First, calculate the Net Gain:

  • Net Gain = $15,000 - $10,000 = $5,000

Next, calculate the Total ROI:

  • ROI = ($5,000 / $10,000) × 100 = 50.0%

Then, calculate the Annualized ROI:

  • Annualized ROI = ((1 + (50 / 100)) ^ (1 / 3)) - 1
  • Annualized ROI = ((1.5) ^ 0.3333) - 1
  • Annualized ROI = 1.1447 - 1 = 0.1447 = 14.47%

The investment yielded a total ROI of 50.0% over three years, which annualizes to a 14.47% return per year. The Return Multiple is 1.50x.

💡 To gain a clear understanding of the absolute profit or loss from any investment, our Investment Gain Loss Calculator provides a direct financial summary.

Understanding Investment Performance: Beyond Simple ROI

Return on Investment (ROI) is a foundational metric for assessing the profitability of any capital outlay, from personal savings to corporate ventures. It provides a straightforward measure of how much gain or loss an investment generated relative to its initial cost. However, a simple ROI percentage alone doesn't always tell the full story, especially when comparing investments with different holding periods. This is where annualized ROI becomes crucial, normalizing returns to a yearly basis for fair comparison. For example, a 50% ROI over 3 years is significantly different from 50% over 10 years.

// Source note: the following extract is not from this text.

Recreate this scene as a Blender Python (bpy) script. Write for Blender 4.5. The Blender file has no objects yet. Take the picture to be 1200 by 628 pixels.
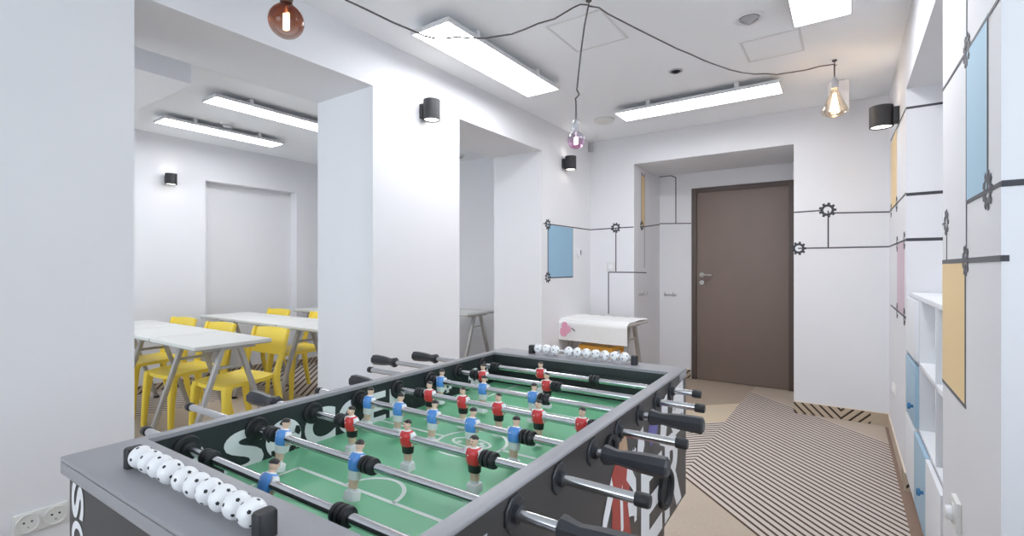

By also looking at the net gain/loss and the return multiple, investors can gain a holistic understanding of their portfolio's performance and make more informed decisions about future capital deployment.

ROI in Investment Reporting and Disclosure

Return on Investment (ROI) is a fundamental metric that appears frequently in investment reporting and is subject to various disclosure requirements, particularly for public companies and regulated financial products. In the United States, the Securities and Exchange Commission (SEC) mandates that publicly traded companies provide clear and consistent financial statements (like 10-K and 10-Q reports) that contain all the necessary data to calculate ROI and other performance metrics. While the SEC does not prescribe a single "ROI" calculation, it requires transparency in how returns are presented to investors, ensuring that any performance claims are backed by verifiable data.

For investment funds, such as mutual funds or exchange-traded funds (ETFs), regulatory bodies like the Financial Industry Regulatory Authority (FINRA) and the SEC require standardized performance reporting. This often involves presenting total return, which is a variant of ROI, over various periods (e.g., 1-year, 5-year, 10-year, inception) to allow for consistent comparison across different funds. These regulations aim to prevent misleading advertising and ensure that investors have accurate information to make informed decisions, reinforcing trust and integrity in financial markets.

Frequently Asked Questions

What is Return on Investment (ROI)?

Return on Investment (ROI) is a performance measure used to evaluate the efficiency or profitability of an investment. It directly compares the gain or loss from an investment relative to its cost. ROI is widely used to assess the financial benefits of various investments, from stocks and real estate to marketing campaigns and equipment purchases.

How is ROI calculated?

ROI is calculated by subtracting the initial invested amount from the final returned amount (net gain), and then dividing that result by the initial invested amount. This figure is then multiplied by 100 to express it as a percentage. The formula is: ROI = ((Returned Amount - Invested Amount) / Invested Amount) × 100.

What is a good ROI?

A good ROI is generally considered to be positive, indicating a profitable investment. However, what constitutes a 'good' ROI varies significantly by asset class, risk level, and time horizon. For example, a 7-10% annualized ROI is often considered good for diversified stock portfolios, while real estate might target 10-15%, and venture capital much higher (20%+).

What is annualized ROI?

Annualized ROI converts the total return of an investment into an average annual percentage, making it easier to compare investments with different holding periods. It assumes the investment compounds annually. The formula uses the total ROI and the number of years the investment was held, typically by taking the nth root of (1 + total ROI as a decimal) and subtracting 1.